TASK GOAL:
Write the listing out again, all of it, word for word.
##############################
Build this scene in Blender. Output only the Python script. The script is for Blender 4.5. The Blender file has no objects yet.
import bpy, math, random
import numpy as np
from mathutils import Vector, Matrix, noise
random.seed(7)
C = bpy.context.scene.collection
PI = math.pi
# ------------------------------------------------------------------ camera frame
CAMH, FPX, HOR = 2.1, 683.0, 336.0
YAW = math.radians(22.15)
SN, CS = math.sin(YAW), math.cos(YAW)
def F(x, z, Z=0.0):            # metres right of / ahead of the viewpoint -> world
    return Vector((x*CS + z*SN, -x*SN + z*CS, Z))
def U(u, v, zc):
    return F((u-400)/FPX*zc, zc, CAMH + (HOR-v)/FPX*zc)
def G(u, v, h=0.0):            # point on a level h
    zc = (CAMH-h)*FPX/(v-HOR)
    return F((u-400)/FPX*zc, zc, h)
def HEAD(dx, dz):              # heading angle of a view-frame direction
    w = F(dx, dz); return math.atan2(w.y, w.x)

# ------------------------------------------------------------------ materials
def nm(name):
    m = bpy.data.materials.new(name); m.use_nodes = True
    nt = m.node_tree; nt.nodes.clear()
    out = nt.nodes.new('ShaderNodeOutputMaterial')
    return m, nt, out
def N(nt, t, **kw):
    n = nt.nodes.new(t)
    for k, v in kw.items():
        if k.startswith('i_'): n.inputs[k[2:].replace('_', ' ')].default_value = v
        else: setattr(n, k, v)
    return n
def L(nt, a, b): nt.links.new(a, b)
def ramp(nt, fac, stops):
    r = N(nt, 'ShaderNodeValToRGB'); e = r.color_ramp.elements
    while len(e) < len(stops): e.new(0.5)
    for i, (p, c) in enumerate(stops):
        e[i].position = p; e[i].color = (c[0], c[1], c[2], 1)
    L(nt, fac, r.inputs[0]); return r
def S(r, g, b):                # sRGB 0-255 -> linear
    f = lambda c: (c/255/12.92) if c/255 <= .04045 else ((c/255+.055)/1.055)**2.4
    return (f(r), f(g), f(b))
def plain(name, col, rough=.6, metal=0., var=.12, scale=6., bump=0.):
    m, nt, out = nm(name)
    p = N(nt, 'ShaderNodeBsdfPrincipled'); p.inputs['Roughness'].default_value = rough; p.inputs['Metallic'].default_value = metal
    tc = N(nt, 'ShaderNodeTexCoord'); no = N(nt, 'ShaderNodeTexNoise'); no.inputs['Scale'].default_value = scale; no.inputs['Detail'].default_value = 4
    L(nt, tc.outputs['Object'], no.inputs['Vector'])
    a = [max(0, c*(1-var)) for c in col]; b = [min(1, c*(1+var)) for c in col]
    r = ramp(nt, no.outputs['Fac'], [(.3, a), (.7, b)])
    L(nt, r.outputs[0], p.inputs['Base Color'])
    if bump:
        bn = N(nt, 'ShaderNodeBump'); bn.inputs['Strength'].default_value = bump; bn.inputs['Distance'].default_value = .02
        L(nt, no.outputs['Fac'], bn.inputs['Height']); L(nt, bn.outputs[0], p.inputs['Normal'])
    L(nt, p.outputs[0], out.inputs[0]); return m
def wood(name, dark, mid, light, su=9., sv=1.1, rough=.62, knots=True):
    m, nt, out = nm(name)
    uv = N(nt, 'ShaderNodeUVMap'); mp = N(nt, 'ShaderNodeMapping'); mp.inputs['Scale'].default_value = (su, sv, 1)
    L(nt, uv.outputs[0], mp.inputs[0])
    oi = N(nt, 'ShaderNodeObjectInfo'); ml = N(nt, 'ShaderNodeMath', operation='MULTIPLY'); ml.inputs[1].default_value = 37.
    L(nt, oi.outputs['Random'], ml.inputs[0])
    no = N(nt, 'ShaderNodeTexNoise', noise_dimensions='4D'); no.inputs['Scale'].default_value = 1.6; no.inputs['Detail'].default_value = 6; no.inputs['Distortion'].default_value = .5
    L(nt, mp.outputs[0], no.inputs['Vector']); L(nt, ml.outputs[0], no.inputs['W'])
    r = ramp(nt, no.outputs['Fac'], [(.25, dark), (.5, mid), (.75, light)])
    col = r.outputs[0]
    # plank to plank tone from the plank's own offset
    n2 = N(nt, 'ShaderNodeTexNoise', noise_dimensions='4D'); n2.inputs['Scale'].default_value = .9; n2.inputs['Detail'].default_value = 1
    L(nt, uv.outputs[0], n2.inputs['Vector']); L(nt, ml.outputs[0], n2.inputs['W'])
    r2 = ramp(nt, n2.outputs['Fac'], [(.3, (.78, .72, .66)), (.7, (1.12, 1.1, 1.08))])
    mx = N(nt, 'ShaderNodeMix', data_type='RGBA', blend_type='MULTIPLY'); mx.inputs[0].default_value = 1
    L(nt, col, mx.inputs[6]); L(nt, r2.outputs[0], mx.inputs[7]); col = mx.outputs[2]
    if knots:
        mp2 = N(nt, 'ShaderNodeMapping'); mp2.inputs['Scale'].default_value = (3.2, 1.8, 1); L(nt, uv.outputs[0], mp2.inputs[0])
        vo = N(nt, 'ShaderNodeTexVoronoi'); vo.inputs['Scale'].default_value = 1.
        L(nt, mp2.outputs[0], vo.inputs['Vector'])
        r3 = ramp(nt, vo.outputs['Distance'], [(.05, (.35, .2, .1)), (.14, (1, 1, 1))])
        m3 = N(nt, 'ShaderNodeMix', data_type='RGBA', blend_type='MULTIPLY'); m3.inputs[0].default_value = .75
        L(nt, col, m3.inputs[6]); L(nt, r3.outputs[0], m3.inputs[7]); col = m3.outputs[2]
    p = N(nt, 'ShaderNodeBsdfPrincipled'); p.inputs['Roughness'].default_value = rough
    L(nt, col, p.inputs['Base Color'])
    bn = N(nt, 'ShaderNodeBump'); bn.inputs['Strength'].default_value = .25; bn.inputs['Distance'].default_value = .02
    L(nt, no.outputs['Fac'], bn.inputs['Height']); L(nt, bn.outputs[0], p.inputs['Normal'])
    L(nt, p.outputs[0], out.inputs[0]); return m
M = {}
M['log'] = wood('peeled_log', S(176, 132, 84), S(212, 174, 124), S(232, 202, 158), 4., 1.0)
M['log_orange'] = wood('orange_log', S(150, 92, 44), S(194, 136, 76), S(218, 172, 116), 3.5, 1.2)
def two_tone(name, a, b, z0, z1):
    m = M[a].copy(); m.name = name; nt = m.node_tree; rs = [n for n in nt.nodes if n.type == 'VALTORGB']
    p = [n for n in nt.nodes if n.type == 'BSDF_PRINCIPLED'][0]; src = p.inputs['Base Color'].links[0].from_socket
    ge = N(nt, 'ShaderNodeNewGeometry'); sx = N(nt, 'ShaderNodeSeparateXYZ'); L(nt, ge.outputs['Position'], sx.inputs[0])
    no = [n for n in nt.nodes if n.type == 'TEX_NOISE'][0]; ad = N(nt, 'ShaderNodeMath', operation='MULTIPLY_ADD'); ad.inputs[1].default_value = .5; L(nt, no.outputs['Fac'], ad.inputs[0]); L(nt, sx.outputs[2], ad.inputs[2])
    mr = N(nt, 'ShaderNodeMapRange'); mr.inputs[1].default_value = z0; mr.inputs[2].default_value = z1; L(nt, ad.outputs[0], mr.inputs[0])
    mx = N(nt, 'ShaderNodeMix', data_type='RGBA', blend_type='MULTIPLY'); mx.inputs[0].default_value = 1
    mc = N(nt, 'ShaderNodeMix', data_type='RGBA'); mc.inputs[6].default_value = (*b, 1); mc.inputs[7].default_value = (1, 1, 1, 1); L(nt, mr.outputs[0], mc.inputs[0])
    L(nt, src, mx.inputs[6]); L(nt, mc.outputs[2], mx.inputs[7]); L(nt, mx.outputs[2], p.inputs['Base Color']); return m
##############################
SOLUTION FOR THIS PROBLEM:
Build this scene in Blender. Output only the Python script. The script is for Blender 4.5. The Blender file has no objects yet.
import bpy, math, random
import numpy as np
from mathutils import Vector, Matrix, noise
random.seed(7)
C = bpy.context.scene.collection
PI = math.pi
# ------------------------------------------------------------------ camera frame
CAMH, FPX, HOR = 2.1, 683.0, 336.0
YAW = math.radians(22.15)
SN, CS = math.sin(YAW), math.cos(YAW)
def F(x, z, Z=0.0):            # metres right of / ahead of the viewpoint -> world
    return Vector((x*CS + z*SN, -x*SN + z*CS, Z))
def U(u, v, zc):
    return F((u-400)/FPX*zc, zc, CAMH + (HOR-v)/FPX*zc)
def G(u, v, h=0.0):            # point on a level h
    zc = (CAMH-h)*FPX/(v-HOR)
    return F((u-400)/FPX*zc, zc, h)
def HEAD(dx, dz):              # heading angle of a view-frame direction
    w = F(dx, dz); return math.atan2(w.y, w.x)

# ------------------------------------------------------------------ materials
def nm(name):
    m = bpy.data.materials.new(name); m.use_nodes = True
    nt = m.node_tree; nt.nodes.clear()
    out = nt.nodes.new('ShaderNodeOutputMaterial')
    return m, nt, out
def N(nt, t, **kw):
    n = nt.nodes.new(t)
    for k, v in kw.items():
        if k.startswith('i_'): n.inputs[k[2:].replace('_', ' ')].default_value = v
        else: setattr(n, k, v)
    return n
def L(nt, a, b): nt.links.new(a, b)
def ramp(nt, fac, stops):
    r = N(nt, 'ShaderNodeValToRGB'); e = r.color_ramp.elements
    while len(e) < len(stops): e.new(0.5)
    for i, (p, c) in enumerate(stops):
        e[i].position = p; e[i].color = (c[0], c[1], c[2], 1)
    L(nt, fac, r.inputs[0]); return r
def S(r, g, b):                # sRGB 0-255 -> linear
    f = lambda c: (c/255/12.92) if c/255 <= .04045 else ((c/255+.055)/1.055)**2.4
    return (f(r), f(g), f(b))
def plain(name, col, rough=.6, metal=0., var=.12, scale=6., bump=0.):
    m, nt, out = nm(name)
    p = N(nt, 'ShaderNodeBsdfPrincipled'); p.inputs['Roughness'].default_value = rough; p.inputs['Metallic'].default_value = metal
    tc = N(nt, 'ShaderNodeTexCoord'); no = N(nt, 'ShaderNodeTexNoise'); no.inputs['Scale'].default_value = scale; no.inputs['Detail'].default_value = 4
    L(nt, tc.outputs['Object'], no.inputs['Vector'])
    a = [max(0, c*(1-var)) for c in col]; b = [min(1, c*(1+var)) for c in col]
    r = ramp(nt, no.outputs['Fac'], [(.3, a), (.7, b)])
    L(nt, r.outputs[0], p.inputs['Base Color'])
    if bump:
        bn = N(nt, 'ShaderNodeBump'); bn.inputs['Strength'].default_value = bump; bn.inputs['Distance'].default_value = .02
        L(nt, no.outputs['Fac'], bn.inputs['Height']); L(nt, bn.outputs[0], p.inputs['Normal'])
    L(nt, p.outputs[0], out.inputs[0]); return m
def wood(name, dark, mid, light, su=9., sv=1.1, rough=.62, knots=True):
    m, nt, out = nm(name)
    uv = N(nt, 'ShaderNodeUVMap'); mp = N(nt, 'ShaderNodeMapping'); mp.inputs['Scale'].default_value = (su, sv, 1)
    L(nt, uv.outputs[0], mp.inputs[0])
    oi = N(nt, 'ShaderNodeObjectInfo'); ml = N(nt, 'ShaderNodeMath', operation='MULTIPLY'); ml.inputs[1].default_value = 37.
    L(nt, oi.outputs['Random'], ml.inputs[0])
    no = N(nt, 'ShaderNodeTexNoise', noise_dimensions='4D'); no.inputs['Scale'].default_value = 1.6; no.inputs['Detail'].default_value = 6; no.inputs['Distortion'].default_value = .5
    L(nt, mp.outputs[0], no.inputs['Vector']); L(nt, ml.outputs[0], no.inputs['W'])
    r = ramp(nt, no.outputs['Fac'], [(.25, dark), (.5, mid), (.75, light)])
    col = r.outputs[0]
    # plank to plank tone from the plank's own offset
    n2 = N(nt, 'ShaderNodeTexNoise', noise_dimensions='4D'); n2.inputs['Scale'].default_value = .9; n2.inputs['Detail'].default_value = 1
    L(nt, uv.outputs[0], n2.inputs['Vector']); L(nt, ml.outputs[0], n2.inputs['W'])
    r2 = ramp(nt, n2.outputs['Fac'], [(.3, (.78, .72, .66)), (.7, (1.12, 1.1, 1.08))])
    mx = N(nt, 'ShaderNodeMix', data_type='RGBA', blend_type='MULTIPLY'); mx.inputs[0].default_value = 1
    L(nt, col, mx.inputs[6]); L(nt, r2.outputs[0], mx.inputs[7]); col = mx.outputs[2]
    if knots:
        mp2 = N(nt, 'ShaderNodeMapping'); mp2.inputs['Scale'].default_value = (3.2, 1.8, 1); L(nt, uv.outputs[0], mp2.inputs[0])
        vo = N(nt, 'ShaderNodeTexVoronoi'); vo.inputs['Scale'].default_value = 1.
        L(nt, mp2.outputs[0], vo.inputs['Vector'])
        r3 = ramp(nt, vo.outputs['Distance'], [(.05, (.35, .2, .1)), (.14, (1, 1, 1))])
        m3 = N(nt, 'ShaderNodeMix', data_type='RGBA', blend_type='MULTIPLY'); m3.inputs[0].default_value = .75
        L(nt, col, m3.inputs[6]); L(nt, r3.outputs[0], m3.inputs[7]); col = m3.outputs[2]
    p = N(nt, 'ShaderNodeBsdfPrincipled'); p.inputs['Roughness'].default_value = rough
    L(nt, col, p.inputs['Base Color'])
    bn = N(nt, 'ShaderNodeBump'); bn.inputs['Strength'].default_value = .25; bn.inputs['Distance'].default_value = .02
    L(nt, no.outputs['Fac'], bn.inputs['Height']); L(nt, bn.outputs[0], p.inputs['Normal'])
    L(nt, p.outputs[0], out.inputs[0]); return m
M = {}
M['log'] = wood('peeled_log', S(176, 132, 84), S(212, 174, 124), S(232, 202, 158), 4., 1.0)
M['log_orange'] = wood('orange_log', S(150, 92, 44), S(194, 136, 76), S(218, 172, 116), 3.5, 1.2)
def two_tone(name, a, b, z0, z1):
    m = M[a].copy(); m.name = name; nt = m.node_tree; rs = [n for n in nt.nodes if n.type == 'VALTORGB']
    p = [n for n in nt.nodes if n.type == 'BSDF_PRINCIPLED'][0]; src = p.inputs['Base Color'].links[0].from_socket
    ge = N(nt, 'ShaderNodeNewGeometry'); sx = N(nt, 'ShaderNodeSeparateXYZ'); L(nt, ge.outputs['Position'], sx.inputs[0])
    no = [n for n in nt.nodes if n.type == 'TEX_NOISE'][0]; ad = N(nt, 'ShaderNodeMath', operation='MULTIPLY_ADD'); ad.inputs[1].default_value = .5; L(nt, no.outputs['Fac'], ad.inputs[0]); L(nt, sx.outputs[2], ad.inputs[2])
    mr = N(nt, 'ShaderNodeMapRange'); mr.inputs[1].default_value = z0; mr.inputs[2].default_value = z1; L(nt, ad.outputs[0], mr.inputs[0])
    mx = N(nt, 'ShaderNodeMix', data_type='RGBA', blend_type='MULTIPLY'); mx.inputs[0].default_value = 1
    mc = N(nt, 'ShaderNodeMix', data_type='RGBA'); mc.inputs[6].default_value = (*b, 1); mc.inputs[7].default_value = (1, 1, 1, 1); L(nt, mr.outputs[0], mc.inputs[0])
    L(nt, src, mx.inputs[6]); L(nt, mc.outputs[2], mx.inputs[7]); L(nt, mx.outputs[2], p.inputs['Base Color']); return m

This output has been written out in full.